— start of Supplied information —

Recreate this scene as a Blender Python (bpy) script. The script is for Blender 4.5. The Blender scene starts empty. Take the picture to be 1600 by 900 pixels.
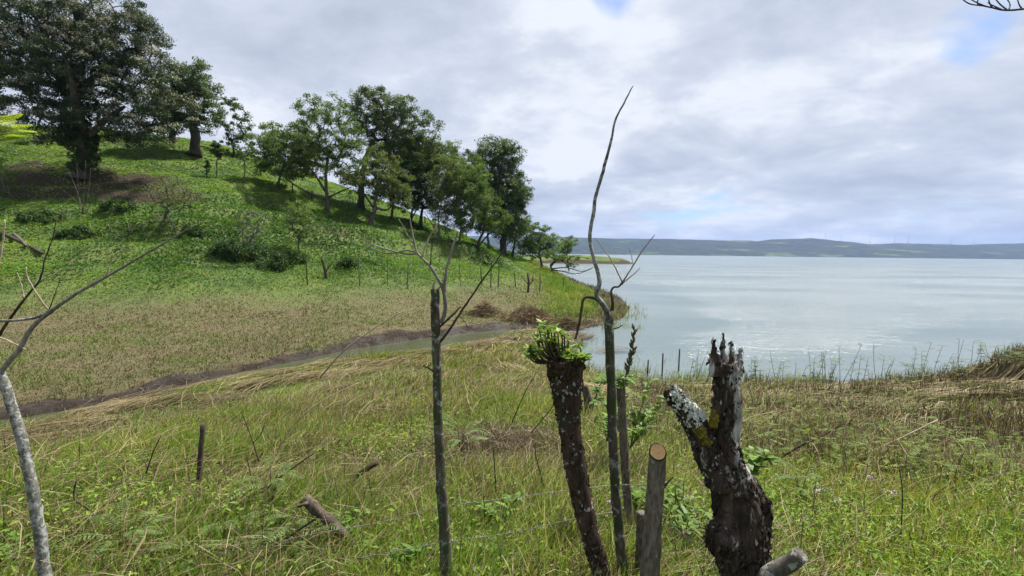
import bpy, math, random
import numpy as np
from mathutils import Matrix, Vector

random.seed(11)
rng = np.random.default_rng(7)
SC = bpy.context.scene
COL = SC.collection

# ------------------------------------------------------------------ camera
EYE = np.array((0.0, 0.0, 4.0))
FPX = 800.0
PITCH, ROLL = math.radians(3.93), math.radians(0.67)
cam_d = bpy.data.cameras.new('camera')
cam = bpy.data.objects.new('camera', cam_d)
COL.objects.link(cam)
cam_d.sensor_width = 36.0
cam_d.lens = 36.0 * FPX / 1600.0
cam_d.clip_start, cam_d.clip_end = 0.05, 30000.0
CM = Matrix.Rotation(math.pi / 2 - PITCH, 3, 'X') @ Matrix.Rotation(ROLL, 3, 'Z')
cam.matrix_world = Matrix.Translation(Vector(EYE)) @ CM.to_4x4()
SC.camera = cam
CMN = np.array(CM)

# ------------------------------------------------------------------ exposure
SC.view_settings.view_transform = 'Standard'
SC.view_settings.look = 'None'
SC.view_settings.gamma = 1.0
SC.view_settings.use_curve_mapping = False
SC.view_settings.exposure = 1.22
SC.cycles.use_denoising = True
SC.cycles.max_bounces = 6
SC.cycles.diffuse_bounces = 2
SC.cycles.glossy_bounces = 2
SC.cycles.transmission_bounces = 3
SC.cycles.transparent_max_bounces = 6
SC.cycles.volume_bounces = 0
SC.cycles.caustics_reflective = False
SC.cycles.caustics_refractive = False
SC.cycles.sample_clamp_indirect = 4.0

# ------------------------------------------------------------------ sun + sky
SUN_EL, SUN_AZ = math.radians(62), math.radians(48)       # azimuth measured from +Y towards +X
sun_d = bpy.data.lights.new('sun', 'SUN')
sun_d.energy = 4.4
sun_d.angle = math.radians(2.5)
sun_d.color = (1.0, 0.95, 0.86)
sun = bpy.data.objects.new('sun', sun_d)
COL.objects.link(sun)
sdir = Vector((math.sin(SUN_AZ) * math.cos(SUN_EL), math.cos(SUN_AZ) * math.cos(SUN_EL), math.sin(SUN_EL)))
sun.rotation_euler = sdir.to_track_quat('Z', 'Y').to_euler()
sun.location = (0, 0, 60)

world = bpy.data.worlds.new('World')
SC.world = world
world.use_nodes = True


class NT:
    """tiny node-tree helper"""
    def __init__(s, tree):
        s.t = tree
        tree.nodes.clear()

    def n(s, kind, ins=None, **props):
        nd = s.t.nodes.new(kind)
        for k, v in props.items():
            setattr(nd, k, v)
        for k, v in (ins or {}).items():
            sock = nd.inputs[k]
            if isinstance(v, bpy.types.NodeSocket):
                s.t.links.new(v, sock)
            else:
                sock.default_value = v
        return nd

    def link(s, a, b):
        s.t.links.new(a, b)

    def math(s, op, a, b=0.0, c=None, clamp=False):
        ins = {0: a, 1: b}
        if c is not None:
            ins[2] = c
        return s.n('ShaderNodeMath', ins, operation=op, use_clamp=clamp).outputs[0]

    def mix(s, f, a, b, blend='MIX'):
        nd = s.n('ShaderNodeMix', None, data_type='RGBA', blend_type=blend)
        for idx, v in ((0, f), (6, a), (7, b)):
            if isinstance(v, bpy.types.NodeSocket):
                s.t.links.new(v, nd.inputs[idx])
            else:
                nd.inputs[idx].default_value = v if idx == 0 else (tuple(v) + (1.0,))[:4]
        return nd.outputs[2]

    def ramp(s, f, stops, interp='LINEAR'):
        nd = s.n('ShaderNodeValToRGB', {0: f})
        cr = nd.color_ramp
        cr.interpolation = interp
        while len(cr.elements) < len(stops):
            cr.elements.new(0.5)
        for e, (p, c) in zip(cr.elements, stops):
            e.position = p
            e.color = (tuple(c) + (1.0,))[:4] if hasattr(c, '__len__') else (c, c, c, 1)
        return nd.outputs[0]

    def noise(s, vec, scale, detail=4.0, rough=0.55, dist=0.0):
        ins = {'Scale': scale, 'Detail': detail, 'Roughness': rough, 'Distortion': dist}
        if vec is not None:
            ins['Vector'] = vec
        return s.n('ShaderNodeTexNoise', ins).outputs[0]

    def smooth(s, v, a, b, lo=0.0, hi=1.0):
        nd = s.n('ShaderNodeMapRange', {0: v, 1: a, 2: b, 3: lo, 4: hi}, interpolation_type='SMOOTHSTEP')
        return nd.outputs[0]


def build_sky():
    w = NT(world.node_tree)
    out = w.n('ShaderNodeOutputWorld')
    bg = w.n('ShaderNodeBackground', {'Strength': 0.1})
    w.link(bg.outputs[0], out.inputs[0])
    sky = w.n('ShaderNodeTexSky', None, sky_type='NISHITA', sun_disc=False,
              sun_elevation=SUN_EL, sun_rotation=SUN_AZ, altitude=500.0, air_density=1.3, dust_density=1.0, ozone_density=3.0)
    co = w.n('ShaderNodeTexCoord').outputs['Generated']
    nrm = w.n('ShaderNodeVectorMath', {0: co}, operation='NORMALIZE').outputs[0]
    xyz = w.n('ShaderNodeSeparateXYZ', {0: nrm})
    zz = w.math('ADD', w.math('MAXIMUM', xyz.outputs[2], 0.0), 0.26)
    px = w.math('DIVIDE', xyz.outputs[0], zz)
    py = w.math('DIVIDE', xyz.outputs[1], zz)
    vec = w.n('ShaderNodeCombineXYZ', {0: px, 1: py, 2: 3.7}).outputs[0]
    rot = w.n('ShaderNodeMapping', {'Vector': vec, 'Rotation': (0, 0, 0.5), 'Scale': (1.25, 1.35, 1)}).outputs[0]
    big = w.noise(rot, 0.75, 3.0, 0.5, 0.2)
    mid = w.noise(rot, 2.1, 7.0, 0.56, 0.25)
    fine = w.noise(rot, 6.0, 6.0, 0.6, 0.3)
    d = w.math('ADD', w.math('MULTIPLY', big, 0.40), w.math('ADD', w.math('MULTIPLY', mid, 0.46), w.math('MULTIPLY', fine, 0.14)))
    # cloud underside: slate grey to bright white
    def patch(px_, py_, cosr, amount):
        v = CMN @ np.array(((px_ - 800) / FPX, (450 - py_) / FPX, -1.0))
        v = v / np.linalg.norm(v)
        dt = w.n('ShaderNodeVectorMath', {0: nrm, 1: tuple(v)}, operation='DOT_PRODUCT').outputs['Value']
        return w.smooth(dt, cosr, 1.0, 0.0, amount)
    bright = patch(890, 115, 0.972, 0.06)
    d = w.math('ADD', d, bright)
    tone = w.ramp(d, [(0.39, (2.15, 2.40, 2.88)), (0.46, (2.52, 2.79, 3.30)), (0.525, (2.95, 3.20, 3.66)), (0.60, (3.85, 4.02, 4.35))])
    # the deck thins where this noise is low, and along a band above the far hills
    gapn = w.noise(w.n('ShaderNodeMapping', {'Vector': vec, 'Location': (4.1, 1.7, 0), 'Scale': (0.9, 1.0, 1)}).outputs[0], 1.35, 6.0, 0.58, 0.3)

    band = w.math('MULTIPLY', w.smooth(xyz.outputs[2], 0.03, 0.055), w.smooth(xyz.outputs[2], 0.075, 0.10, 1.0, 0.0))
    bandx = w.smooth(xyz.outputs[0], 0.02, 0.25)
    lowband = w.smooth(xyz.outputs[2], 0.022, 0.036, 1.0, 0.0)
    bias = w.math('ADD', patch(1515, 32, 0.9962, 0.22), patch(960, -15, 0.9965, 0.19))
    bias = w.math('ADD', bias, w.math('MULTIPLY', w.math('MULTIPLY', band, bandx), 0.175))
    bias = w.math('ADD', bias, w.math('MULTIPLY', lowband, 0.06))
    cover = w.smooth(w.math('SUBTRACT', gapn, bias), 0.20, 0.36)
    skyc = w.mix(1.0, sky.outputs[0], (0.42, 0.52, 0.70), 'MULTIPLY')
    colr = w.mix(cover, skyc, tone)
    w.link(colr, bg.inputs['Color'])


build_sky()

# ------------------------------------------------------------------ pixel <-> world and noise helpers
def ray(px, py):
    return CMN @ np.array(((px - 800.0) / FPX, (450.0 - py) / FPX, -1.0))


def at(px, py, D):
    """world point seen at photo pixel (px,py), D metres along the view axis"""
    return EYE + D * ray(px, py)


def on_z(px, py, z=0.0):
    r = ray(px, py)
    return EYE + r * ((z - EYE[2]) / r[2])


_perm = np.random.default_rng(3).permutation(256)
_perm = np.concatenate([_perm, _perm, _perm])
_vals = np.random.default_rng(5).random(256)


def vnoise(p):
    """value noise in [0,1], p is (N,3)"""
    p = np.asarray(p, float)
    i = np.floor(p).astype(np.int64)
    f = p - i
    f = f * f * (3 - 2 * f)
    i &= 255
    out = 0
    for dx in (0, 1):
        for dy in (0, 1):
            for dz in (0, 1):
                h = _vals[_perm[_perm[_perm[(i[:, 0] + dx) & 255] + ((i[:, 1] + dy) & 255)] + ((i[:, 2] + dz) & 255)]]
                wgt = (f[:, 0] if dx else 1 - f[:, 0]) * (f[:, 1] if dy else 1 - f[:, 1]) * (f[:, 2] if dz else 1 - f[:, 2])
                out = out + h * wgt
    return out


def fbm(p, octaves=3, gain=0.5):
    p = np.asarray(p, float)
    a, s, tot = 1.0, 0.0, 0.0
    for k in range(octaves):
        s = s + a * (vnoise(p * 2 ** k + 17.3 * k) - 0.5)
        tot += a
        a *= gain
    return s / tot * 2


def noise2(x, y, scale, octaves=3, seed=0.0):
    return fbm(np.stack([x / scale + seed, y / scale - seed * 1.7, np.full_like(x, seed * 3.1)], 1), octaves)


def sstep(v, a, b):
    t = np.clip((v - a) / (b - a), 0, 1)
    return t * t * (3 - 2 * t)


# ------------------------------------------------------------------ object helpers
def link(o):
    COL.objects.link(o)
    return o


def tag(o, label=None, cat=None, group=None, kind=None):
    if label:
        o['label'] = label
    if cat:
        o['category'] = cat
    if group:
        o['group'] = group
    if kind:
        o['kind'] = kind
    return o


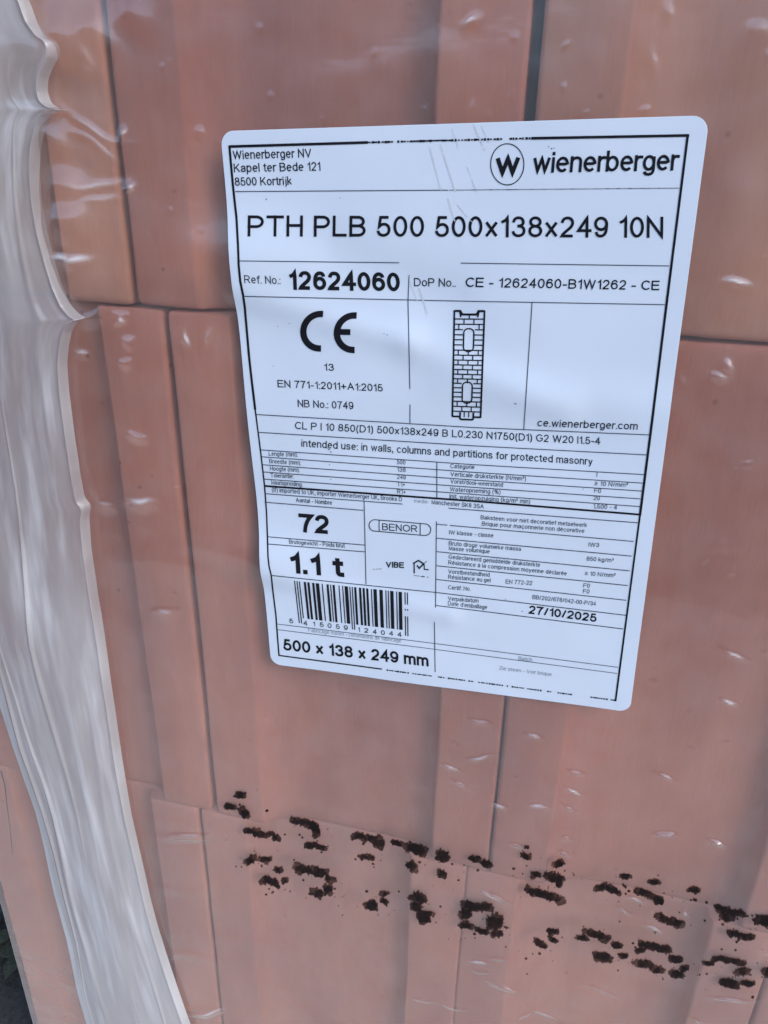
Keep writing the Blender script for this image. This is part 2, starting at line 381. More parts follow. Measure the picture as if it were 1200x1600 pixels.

— end of Supplied information —

**Aim of the task:** Begin at the first line of the records and please reproduce every line exactly through the one containing "from mathutils import Matrix, Vector", leaving all pictures out.

**Solution to the problem:**
Recreate this scene as a Blender Python (bpy) script. The script is for Blender 4.5. The Blender scene starts empty. Take the picture to be 1600 by 900 pixels.
import bpy, math, random
import numpy as np
from mathutils import Matrix, Vector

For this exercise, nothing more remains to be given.